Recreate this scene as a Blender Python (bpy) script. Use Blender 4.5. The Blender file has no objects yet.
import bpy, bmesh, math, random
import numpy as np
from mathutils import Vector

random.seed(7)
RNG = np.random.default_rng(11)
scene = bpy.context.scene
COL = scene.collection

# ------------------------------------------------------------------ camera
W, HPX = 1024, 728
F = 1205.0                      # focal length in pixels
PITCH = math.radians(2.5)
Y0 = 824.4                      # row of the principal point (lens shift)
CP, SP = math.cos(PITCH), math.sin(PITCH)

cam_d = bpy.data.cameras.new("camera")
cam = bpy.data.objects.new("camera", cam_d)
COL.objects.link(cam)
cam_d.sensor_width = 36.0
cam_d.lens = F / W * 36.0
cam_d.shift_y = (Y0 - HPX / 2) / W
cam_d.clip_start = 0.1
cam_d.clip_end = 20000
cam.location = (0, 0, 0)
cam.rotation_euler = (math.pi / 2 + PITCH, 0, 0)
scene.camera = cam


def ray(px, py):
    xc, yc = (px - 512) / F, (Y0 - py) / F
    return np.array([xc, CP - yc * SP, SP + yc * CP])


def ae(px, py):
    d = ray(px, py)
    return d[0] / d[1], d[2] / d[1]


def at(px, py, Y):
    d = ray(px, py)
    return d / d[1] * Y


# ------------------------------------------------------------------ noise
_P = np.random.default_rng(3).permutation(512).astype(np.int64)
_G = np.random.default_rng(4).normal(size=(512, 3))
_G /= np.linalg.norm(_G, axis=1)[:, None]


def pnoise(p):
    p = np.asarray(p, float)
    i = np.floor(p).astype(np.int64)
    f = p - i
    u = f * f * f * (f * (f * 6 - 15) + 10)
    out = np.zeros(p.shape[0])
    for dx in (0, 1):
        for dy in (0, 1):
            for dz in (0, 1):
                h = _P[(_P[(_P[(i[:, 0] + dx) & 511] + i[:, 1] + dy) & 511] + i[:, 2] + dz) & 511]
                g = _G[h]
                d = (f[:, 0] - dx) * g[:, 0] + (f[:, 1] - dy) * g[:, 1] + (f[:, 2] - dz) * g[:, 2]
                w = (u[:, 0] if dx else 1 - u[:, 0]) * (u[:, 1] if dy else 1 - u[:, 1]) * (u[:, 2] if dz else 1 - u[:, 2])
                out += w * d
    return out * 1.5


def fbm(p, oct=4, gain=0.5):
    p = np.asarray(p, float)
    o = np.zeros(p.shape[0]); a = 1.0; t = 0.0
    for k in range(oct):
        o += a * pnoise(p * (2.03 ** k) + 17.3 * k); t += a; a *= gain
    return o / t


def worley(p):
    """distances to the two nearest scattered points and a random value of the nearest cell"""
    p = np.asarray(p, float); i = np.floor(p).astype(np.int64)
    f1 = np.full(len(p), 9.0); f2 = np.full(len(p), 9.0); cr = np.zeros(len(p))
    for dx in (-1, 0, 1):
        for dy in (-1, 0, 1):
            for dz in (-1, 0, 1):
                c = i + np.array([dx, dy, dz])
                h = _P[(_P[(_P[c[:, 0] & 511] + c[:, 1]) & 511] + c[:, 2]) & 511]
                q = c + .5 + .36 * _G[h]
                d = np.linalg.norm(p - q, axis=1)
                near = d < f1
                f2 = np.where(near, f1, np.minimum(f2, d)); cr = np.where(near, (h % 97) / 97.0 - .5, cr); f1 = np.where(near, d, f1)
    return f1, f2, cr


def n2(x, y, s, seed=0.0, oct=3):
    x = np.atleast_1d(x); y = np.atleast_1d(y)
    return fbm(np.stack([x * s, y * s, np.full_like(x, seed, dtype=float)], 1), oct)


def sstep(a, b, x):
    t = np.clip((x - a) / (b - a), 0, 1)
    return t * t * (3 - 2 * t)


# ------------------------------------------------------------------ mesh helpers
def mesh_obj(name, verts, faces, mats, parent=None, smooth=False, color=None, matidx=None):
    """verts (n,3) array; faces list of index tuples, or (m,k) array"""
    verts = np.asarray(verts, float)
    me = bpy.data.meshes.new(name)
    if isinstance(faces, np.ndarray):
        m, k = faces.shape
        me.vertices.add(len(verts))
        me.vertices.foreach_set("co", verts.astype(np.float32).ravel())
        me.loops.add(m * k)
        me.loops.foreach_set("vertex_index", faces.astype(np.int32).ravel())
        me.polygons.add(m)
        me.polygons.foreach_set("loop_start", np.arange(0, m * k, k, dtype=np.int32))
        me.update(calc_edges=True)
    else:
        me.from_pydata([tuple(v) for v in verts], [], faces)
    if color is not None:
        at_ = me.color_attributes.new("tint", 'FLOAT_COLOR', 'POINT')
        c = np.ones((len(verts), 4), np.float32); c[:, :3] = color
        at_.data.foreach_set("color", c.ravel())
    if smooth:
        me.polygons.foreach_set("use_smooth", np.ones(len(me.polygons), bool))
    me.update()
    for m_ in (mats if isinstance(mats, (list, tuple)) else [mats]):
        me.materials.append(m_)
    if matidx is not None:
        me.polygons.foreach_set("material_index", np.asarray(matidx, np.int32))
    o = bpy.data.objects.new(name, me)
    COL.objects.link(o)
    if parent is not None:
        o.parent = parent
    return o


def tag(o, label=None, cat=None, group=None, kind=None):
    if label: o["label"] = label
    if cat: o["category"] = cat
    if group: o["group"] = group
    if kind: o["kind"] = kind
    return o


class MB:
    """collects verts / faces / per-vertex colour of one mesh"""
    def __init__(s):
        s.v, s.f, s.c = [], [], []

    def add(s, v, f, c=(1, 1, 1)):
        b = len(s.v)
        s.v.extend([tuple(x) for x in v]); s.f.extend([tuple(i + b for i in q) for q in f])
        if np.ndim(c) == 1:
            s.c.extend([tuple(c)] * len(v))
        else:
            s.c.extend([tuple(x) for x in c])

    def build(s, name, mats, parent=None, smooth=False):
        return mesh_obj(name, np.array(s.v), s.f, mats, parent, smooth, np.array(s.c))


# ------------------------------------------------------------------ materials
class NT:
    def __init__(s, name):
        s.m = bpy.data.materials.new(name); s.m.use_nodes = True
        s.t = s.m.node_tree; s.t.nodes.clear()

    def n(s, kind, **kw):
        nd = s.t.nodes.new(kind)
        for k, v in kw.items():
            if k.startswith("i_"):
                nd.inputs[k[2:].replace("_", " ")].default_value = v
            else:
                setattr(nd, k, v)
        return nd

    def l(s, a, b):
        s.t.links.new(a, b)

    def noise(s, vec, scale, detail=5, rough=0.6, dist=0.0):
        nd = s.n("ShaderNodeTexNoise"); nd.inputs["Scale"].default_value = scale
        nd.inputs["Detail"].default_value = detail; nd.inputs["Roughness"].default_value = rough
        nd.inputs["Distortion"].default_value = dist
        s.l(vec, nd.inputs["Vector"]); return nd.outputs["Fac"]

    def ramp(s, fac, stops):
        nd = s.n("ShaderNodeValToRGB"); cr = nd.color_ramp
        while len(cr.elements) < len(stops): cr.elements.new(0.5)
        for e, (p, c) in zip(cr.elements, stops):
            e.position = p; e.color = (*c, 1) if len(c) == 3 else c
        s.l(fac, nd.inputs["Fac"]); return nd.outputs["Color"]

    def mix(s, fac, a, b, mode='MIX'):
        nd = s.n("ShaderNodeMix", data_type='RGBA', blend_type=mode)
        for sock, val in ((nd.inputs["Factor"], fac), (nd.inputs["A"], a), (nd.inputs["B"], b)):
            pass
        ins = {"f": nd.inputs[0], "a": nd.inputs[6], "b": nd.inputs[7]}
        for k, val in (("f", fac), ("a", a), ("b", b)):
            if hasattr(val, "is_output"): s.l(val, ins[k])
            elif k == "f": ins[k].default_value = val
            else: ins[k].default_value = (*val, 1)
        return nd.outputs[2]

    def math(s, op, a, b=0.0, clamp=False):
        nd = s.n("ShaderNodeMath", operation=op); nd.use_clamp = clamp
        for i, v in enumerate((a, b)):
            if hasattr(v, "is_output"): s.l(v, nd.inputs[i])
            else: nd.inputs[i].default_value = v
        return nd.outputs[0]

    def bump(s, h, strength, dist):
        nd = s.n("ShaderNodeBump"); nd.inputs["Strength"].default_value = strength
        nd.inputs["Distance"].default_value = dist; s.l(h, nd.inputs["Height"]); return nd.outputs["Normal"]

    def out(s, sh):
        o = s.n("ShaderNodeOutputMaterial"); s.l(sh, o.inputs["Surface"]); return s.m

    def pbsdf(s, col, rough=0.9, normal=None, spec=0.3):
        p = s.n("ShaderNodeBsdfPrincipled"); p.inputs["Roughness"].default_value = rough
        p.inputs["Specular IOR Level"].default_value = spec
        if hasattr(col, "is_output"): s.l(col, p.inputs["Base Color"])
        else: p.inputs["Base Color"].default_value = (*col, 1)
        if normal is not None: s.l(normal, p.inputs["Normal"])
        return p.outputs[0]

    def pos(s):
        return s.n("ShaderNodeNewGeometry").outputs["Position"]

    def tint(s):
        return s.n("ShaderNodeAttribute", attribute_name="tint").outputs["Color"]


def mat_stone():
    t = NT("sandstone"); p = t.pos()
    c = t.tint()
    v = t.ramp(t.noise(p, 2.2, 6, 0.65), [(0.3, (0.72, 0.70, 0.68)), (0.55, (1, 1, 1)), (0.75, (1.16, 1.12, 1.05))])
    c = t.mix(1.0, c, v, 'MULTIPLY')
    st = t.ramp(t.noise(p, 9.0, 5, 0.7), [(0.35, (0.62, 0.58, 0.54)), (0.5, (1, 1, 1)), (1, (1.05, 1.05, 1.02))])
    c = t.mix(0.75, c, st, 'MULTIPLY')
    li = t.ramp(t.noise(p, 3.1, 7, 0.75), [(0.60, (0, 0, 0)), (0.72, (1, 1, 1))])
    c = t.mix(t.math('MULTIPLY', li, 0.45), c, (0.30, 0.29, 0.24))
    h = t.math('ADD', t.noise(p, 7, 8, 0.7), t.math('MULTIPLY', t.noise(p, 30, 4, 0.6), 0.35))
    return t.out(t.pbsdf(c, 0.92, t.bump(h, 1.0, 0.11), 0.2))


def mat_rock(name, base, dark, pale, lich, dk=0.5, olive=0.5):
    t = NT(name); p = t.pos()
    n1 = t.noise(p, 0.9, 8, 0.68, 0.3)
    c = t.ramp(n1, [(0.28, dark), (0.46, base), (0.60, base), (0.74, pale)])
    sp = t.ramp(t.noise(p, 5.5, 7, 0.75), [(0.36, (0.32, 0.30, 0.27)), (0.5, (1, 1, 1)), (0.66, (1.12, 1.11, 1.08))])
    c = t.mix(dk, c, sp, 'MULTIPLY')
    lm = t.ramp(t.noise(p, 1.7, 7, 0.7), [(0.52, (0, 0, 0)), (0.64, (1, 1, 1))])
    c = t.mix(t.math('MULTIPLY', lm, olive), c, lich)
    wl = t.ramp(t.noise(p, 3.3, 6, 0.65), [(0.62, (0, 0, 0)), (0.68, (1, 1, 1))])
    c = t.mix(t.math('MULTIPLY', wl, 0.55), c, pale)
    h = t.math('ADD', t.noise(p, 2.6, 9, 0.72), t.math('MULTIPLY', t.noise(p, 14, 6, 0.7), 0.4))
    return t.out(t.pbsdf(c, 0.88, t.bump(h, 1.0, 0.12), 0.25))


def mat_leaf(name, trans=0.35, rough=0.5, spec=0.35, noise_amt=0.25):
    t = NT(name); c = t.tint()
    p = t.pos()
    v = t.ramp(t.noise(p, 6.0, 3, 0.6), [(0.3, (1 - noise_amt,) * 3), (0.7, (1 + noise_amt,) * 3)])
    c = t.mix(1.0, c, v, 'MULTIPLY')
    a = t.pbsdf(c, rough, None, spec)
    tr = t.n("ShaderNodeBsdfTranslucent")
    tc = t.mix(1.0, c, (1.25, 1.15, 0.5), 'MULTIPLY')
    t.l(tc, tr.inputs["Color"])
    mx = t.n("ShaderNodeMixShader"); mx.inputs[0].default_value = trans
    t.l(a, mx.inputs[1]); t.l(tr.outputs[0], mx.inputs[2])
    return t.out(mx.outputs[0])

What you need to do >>
Copy out the listing above, line by line and exactly, from its first line to the line holding "np.linalg.norm(_G, axis=1)[:, None]", inclusive.

Written answer >>
Recreate this scene as a Blender Python (bpy) script. Use Blender 4.5. The Blender file has no objects yet.
import bpy, bmesh, math, random
import numpy as np
from mathutils import Vector

random.seed(7)
RNG = np.random.default_rng(11)
scene = bpy.context.scene
COL = scene.collection

# ------------------------------------------------------------------ camera
W, HPX = 1024, 728
F = 1205.0                      # focal length in pixels
PITCH = math.radians(2.5)
Y0 = 824.4                      # row of the principal point (lens shift)
CP, SP = math.cos(PITCH), math.sin(PITCH)

cam_d = bpy.data.cameras.new("camera")
cam = bpy.data.objects.new("camera", cam_d)
COL.objects.link(cam)
cam_d.sensor_width = 36.0
cam_d.lens = F / W * 36.0
cam_d.shift_y = (Y0 - HPX / 2) / W
cam_d.clip_start = 0.1
cam_d.clip_end = 20000
cam.location = (0, 0, 0)
cam.rotation_euler = (math.pi / 2 + PITCH, 0, 0)
scene.camera = cam


def ray(px, py):
    xc, yc = (px - 512) / F, (Y0 - py) / F
    return np.array([xc, CP - yc * SP, SP + yc * CP])


def ae(px, py):
    d = ray(px, py)
    return d[0] / d[1], d[2] / d[1]


def at(px, py, Y):
    d = ray(px, py)
    return d / d[1] * Y


# ------------------------------------------------------------------ noise
_P = np.random.default_rng(3).permutation(512).astype(np.int64)
_G = np.random.default_rng(4).normal(size=(512, 3))
_G /= np.linalg.norm(_G, axis=1)[:, None]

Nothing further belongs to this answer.